GIVEN REQUEST. Write the data out again exactly, with no pictures.

PROVIDED RECORDS.
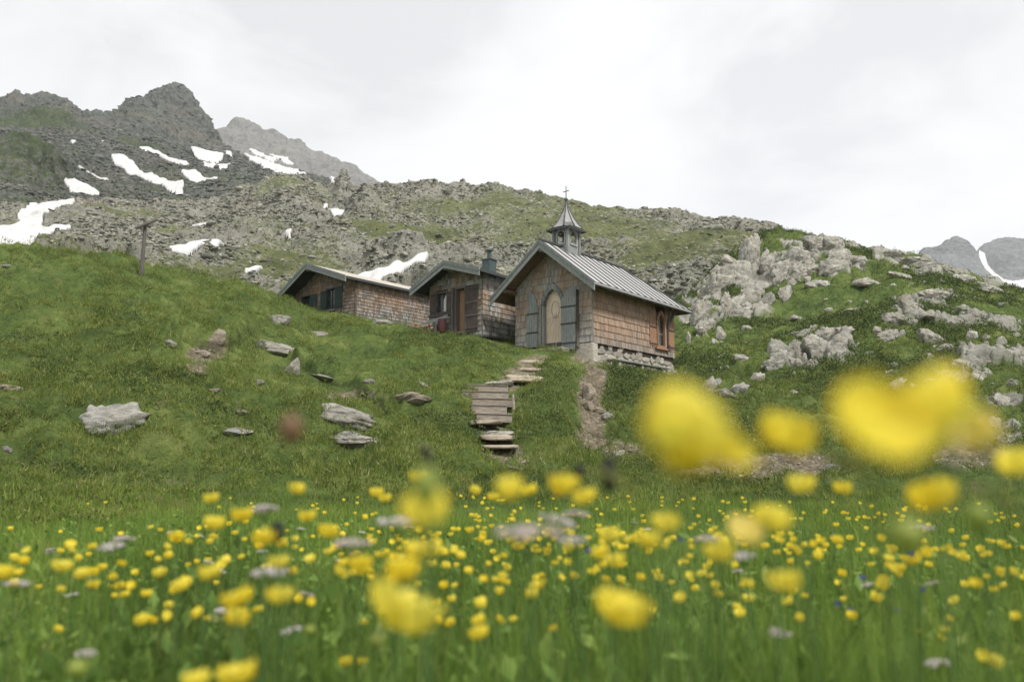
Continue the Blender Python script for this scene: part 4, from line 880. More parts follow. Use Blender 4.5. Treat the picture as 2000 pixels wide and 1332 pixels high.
shutter('window_shutter', BROWNPLANK, H2, rect(-1.99, -1.69, 1.22, 2.22), -.07, (1.4, 2.0), 'dark brown shutter between the curtained window and the door', POSTWOOD)
MB().box(-3.12, .06, -.10, -.02, -.06, .06).build('base_board', GREYBOARD, H2, .006); swap(MB().box(-.06, 4.2, -.10, -.02, -.06, .04).build('base_board', POSTWOOD, H2, .006))
MB().box(-3.1, -.03, .02, 4.1, -1.2, -.06).build('foundation', MORTAR, H2)
chm = MB().box(-.36, .10, .42, .92, 2.7, 3.55).build('chimney', GREENMETAL, H2, .01)
MB().box(-.41, .15, .37, .97, 3.55, 3.60).build('chimney_collar', GREENMETAL, chm, .008)
MB().tube([(-.13, .67, 3.6), (-.13, .67, 4.0)], .095, 12).build('flue_pipe', GREENMETAL, chm); MB().tube([(-.13, .67, 4.0), (-.13, .67, 4.03), (-.13, .67, 4.10)], [.19, .19, .05], 12).build('flue_cap', GREENMETAL, chm)

H1 = hut('shingled_hut', 'leftmost low shingled hut with green shutters and pale sheet roof, half behind the grassy hill', (-8.024, 40.0, 6.837), -.672, -5.3, 6.9, (-2.87, 3.13), .57, .345, (-5.75, .36), .95, SOFFITDARK, SH_LEFT, PALEROOF,
         [rect(-2.19, -1.55, .72, 1.74), rect(-4.28, -3.60, .2, 1.60)], .175, .12, 31, -1.0, .30)
w1 = ring(MB(), rect(-2.27, -1.47, .64, 1.82), rect(-2.19, -1.55, .72, 1.74), -.10, .10, False).build('window', GREENPLANK, H1, .005); w1['label'] = 'small window with green frame between two green shutters'
MB().box(-2.19, -1.55, .05, .08, .72, 1.74).build('pane', GLASS, w1); MB().box(-1.89, -1.85, -.0, .05, .72, 1.74).box(-2.19, -1.55, -.0, .05, 1.22, 1.25).build('glazing_bar', POSTWOOD, w1); MB().box(-2.35, -1.4, -.17, -.03, .56, .635).build('sill', ENDWOOD, w1, .006)
shutter('window_shutter', GREENPLANK, H1, rect(-2.68, -2.28, .66, 1.72), -.07, (.8, 1.6), 'dark green shutter left of the window', GREENPLANK)
shutter('window_shutter', GREENPLANK, H1, rect(-1.46, -.92, .66, 1.82), -.07, (.8, 1.65), 'dark green shutter right of the window', GREENPLANK)
w3 = ring(MB(), rect(-4.36, -3.52, .1, 1.68), rect(-4.28, -3.60, .2, 1.60), -.10, .12, False).build('window', GREENPLANK, H1, .005)
MB().box(-4.28, -3.60, .1, .13, .2, 1.60).build('pane', GLASS, w3)
shutter('window_shutter', GREENPLANK, H1, rect(-3.51, -2.98, .5, 1.65), -.07, (.8, 1.5), 'dark shutter beside the half hidden left opening', GREENPLANK)
MB().box(-5.3, -.03, .02, 6.8, -2.0, -.1).build('foundation', MORTAR, H1)
swap(MB().box(-.06, .06, -.09, -.02, -.1, 2.0).build('corner_board', BROWNPLANK, H1))

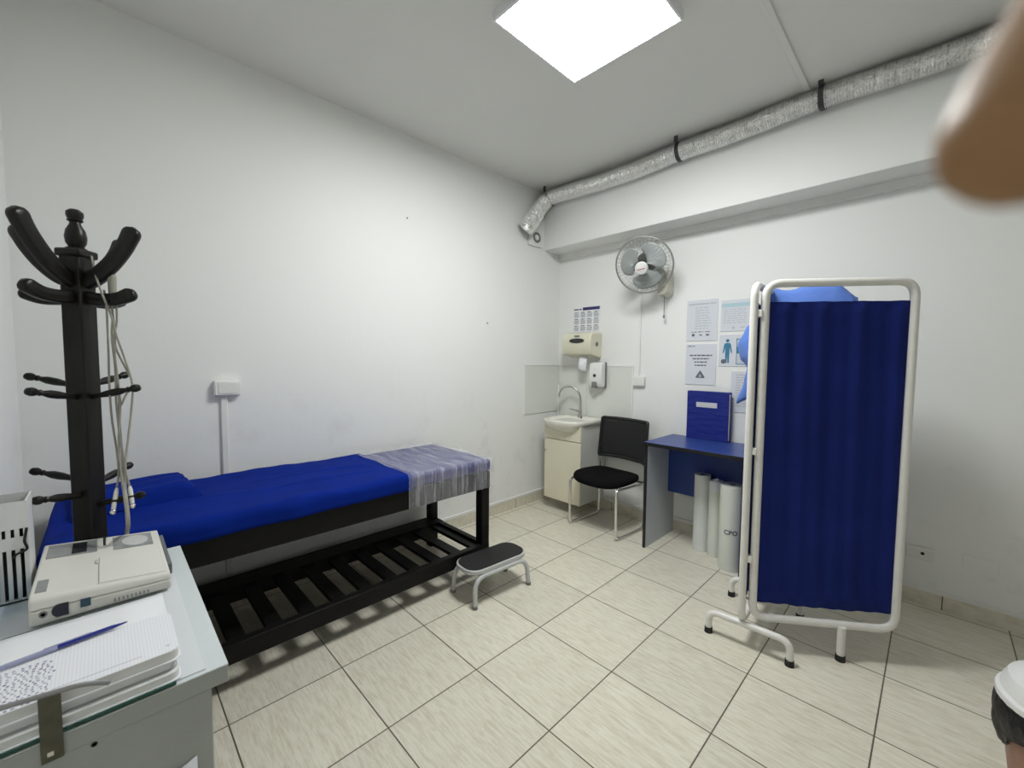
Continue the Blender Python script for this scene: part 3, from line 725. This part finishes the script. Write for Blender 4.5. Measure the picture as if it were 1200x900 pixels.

CORRECT RESPONSE.
Continue the Blender Python script for this scene: part 4, from line 880. More parts follow. Use Blender 4.5. Treat the picture as 2000 pixels wide and 1332 pixels high.
shutter('window_shutter', BROWNPLANK, H2, rect(-1.99, -1.69, 1.22, 2.22), -.07, (1.4, 2.0), 'dark brown shutter between the curtained window and the door', POSTWOOD)
MB().box(-3.12, .06, -.10, -.02, -.06, .06).build('base_board', GREYBOARD, H2, .006); swap(MB().box(-.06, 4.2, -.10, -.02, -.06, .04).build('base_board', POSTWOOD, H2, .006))
MB().box(-3.1, -.03, .02, 4.1, -1.2, -.06).build('foundation', MORTAR, H2)
chm = MB().box(-.36, .10, .42, .92, 2.7, 3.55).build('chimney', GREENMETAL, H2, .01)
MB().box(-.41, .15, .37, .97, 3.55, 3.60).build('chimney_collar', GREENMETAL, chm, .008)
MB().tube([(-.13, .67, 3.6), (-.13, .67, 4.0)], .095, 12).build('flue_pipe', GREENMETAL, chm); MB().tube([(-.13, .67, 4.0), (-.13, .67, 4.03), (-.13, .67, 4.10)], [.19, .19, .05], 12).build('flue_cap', GREENMETAL, chm)

H1 = hut('shingled_hut', 'leftmost low shingled hut with green shutters and pale sheet roof, half behind the grassy hill', (-8.024, 40.0, 6.837), -.672, -5.3, 6.9, (-2.87, 3.13), .57, .345, (-5.75, .36), .95, SOFFITDARK, SH_LEFT, PALEROOF,
         [rect(-2.19, -1.55, .72, 1.74), rect(-4.28, -3.60, .2, 1.60)], .175, .12, 31, -1.0, .30)
w1 = ring(MB(), rect(-2.27, -1.47, .64, 1.82), rect(-2.19, -1.55, .72, 1.74), -.10, .10, False).build('window', GREENPLANK, H1, .005); w1['label'] = 'small window with green frame between two green shutters'
MB().box(-2.19, -1.55, .05, .08, .72, 1.74).build('pane', GLASS, w1); MB().box(-1.89, -1.85, -.0, .05, .72, 1.74).box(-2.19, -1.55, -.0, .05, 1.22, 1.25).build('glazing_bar', POSTWOOD, w1); MB().box(-2.35, -1.4, -.17, -.03, .56, .635).build('sill', ENDWOOD, w1, .006)
shutter('window_shutter', GREENPLANK, H1, rect(-2.68, -2.28, .66, 1.72), -.07, (.8, 1.6), 'dark green shutter left of the window', GREENPLANK)
shutter('window_shutter', GREENPLANK, H1, rect(-1.46, -.92, .66, 1.82), -.07, (.8, 1.65), 'dark green shutter right of the window', GREENPLANK)
w3 = ring(MB(), rect(-4.36, -3.52, .1, 1.68), rect(-4.28, -3.60, .2, 1.60), -.10, .12, False).build('window', GREENPLANK, H1, .005)
MB().box(-4.28, -3.60, .1, .13, .2, 1.60).build('pane', GLASS, w3)
shutter('window_shutter', GREENPLANK, H1, rect(-3.51, -2.98, .5, 1.65), -.07, (.8, 1.5), 'dark shutter beside the half hidden left opening', GREENPLANK)
MB().box(-5.3, -.03, .02, 6.8, -2.0, -.1).build('foundation', MORTAR, H1)
swap(MB().box(-.06, .06, -.09, -.02, -.1, 2.0).build('corner_board', BROWNPLANK, H1))

Continue the Blender Python script for this scene: part 3, from line 725. This part finishes the script. Write for Blender 4.5. Measure the picture as if it were 1200x900 pixels.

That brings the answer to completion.